Thursday, August 6, 2009

The Fête Médiévale

Our little village of Montmirail is usually very quiet indeed. No more than 300 people live here and often it's just as quiet as if one were in the middle of the countryside. There is absolutely no light pollution, for example, and at night we can see the milky way from our windows. But once a year, the first weekend in August, there is a large Medieval fair which lasts for two days and brings three thousand people into town. Atelier Conti opens its doors and we have more visitors in an afternoon than during the rest of the year. Montmirail is a wonderful location for the re-creation of the middle ages. It has changed very little since those days. We are rated as a "petite cité de caractère" which means there is nothing to distract from the sense of days long past. We don't even have over-head power lines and no modern buildings to distract from the charm. The castle grounds are open to the public and lots of tents and various activities are set up. The town's people dress in costume.
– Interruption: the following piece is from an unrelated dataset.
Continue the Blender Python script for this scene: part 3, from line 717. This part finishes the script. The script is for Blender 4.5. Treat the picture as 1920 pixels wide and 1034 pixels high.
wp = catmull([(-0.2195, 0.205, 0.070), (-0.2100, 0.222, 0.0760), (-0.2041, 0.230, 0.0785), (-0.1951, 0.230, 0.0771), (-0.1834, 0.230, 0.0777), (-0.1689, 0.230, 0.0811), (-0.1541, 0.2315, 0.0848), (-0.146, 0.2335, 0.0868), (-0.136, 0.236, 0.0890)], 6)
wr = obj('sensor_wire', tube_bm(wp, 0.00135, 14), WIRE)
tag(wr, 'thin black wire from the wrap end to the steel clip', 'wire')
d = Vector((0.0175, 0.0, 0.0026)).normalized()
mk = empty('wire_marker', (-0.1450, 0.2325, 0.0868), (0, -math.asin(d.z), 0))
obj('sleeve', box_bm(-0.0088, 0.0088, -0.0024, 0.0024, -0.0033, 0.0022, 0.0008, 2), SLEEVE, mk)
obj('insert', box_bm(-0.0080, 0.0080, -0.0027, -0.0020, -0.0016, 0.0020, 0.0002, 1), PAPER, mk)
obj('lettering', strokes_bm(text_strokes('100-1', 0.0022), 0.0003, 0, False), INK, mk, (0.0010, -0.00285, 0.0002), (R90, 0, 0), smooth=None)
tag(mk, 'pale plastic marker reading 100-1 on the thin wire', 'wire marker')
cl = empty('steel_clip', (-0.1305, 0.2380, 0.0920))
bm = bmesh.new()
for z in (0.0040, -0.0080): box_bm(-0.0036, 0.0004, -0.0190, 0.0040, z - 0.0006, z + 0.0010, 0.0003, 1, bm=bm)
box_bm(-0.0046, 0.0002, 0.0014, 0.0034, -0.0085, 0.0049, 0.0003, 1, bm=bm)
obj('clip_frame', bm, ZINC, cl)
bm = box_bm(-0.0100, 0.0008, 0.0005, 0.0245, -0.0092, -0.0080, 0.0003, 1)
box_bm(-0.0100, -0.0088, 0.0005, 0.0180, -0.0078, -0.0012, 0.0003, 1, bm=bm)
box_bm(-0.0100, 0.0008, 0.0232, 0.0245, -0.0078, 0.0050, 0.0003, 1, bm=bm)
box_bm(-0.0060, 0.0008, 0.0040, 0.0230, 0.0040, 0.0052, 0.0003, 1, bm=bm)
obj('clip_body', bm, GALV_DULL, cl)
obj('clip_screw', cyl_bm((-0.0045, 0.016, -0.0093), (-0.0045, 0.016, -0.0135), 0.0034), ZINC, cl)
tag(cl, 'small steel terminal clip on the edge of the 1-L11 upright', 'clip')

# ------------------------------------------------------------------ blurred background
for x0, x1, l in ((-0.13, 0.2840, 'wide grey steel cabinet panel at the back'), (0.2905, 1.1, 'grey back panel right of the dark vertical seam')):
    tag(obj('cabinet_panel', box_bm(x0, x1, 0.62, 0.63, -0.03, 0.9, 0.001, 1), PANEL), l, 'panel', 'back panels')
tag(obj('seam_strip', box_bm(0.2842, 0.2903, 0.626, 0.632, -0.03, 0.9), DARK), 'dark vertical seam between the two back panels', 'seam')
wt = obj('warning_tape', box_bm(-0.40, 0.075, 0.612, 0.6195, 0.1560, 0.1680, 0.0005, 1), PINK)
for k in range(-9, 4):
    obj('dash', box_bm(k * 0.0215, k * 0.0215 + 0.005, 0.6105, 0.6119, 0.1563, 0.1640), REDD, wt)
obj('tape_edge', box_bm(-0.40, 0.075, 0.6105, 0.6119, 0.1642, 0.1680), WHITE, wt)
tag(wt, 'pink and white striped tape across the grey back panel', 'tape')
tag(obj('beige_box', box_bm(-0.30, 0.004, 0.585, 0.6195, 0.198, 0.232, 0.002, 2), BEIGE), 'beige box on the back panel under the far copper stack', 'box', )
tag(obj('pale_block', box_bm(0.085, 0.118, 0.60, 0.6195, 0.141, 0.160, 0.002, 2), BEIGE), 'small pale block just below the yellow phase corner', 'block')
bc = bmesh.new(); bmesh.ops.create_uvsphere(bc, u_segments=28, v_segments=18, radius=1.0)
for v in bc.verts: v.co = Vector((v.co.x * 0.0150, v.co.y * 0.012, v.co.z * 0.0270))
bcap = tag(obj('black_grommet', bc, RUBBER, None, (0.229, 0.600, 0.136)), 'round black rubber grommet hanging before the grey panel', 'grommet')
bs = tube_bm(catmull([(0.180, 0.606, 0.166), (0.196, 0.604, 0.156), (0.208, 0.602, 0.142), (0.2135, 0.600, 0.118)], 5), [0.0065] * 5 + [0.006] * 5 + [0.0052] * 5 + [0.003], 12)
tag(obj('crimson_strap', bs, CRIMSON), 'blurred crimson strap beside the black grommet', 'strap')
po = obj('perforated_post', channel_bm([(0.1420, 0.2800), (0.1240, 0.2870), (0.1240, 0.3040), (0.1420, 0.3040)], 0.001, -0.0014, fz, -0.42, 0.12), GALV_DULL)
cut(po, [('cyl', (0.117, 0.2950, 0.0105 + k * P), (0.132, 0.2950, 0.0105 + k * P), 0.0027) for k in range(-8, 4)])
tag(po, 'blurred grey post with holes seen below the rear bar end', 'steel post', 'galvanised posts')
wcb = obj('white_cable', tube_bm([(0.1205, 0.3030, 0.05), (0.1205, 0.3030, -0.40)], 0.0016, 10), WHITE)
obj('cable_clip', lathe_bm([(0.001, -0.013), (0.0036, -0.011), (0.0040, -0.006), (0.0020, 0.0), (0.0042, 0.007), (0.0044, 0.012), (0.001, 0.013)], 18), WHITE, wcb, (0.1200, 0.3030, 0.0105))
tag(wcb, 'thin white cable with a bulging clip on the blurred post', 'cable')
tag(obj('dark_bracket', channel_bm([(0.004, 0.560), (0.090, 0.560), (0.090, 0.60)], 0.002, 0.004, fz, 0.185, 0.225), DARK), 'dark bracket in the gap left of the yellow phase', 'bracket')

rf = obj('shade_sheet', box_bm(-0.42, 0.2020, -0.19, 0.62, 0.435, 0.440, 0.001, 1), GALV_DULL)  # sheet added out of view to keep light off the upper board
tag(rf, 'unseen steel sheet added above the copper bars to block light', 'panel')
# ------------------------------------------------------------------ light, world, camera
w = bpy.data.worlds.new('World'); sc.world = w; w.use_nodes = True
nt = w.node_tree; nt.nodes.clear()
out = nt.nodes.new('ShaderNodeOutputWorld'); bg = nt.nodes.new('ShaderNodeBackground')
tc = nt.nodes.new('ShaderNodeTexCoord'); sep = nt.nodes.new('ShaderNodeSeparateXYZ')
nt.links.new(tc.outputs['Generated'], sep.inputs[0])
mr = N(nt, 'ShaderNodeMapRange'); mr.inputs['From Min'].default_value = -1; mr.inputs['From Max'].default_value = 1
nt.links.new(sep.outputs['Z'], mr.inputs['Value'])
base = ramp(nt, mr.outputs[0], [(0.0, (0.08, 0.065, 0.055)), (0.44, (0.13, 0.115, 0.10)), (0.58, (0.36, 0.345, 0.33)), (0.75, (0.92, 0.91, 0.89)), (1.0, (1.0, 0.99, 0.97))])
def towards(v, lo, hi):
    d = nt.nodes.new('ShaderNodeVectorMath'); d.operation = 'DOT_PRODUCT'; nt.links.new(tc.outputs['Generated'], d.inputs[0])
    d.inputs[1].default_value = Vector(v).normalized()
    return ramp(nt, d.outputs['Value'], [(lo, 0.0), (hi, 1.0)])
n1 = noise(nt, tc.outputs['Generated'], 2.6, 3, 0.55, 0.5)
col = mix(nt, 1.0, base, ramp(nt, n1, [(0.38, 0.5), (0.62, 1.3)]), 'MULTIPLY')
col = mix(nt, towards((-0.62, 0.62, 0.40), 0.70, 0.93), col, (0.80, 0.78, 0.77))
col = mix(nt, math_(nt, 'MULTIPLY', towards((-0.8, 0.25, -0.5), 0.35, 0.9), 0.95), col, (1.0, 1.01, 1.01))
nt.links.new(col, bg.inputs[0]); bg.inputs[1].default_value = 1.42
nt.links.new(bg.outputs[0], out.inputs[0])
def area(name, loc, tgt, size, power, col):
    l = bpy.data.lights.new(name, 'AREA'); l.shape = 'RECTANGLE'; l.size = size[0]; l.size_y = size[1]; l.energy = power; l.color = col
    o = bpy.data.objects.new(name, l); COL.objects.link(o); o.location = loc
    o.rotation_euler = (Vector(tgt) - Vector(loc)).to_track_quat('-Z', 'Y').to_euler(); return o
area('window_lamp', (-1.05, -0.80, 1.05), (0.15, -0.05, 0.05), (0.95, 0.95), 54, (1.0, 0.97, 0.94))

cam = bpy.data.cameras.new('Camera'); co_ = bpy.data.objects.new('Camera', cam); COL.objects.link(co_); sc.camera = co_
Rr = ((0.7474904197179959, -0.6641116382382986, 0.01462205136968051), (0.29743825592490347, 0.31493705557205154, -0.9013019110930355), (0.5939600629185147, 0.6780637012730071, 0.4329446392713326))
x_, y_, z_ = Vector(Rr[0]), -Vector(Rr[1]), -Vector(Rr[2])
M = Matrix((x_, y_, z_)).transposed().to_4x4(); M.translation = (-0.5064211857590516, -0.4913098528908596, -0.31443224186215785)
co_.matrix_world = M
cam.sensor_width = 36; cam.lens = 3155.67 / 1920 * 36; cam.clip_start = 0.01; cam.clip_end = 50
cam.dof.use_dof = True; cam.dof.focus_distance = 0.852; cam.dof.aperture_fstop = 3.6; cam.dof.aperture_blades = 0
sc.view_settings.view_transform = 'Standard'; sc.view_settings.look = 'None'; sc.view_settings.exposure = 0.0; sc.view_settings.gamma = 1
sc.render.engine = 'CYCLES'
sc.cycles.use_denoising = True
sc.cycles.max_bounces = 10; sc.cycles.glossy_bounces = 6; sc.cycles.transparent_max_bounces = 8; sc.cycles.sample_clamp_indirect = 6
Demonstrations of ancient crafts and trades are given by genuine experts. Archery is a favorite activity for young and old alike. Children are treated to various distractions and games. And of course there is always lots of food! On Saturday evening there is a grand feast with Medieval food, drink and utensils, very wonderfully executed by the local folk. But the best event of all is donated by the family who live in the castle. They offer a fantastic display of fireworks to music. It is made to look as if the castle is in the middle of a war. It's tremendously exciting and impressive. We all clap when it's over.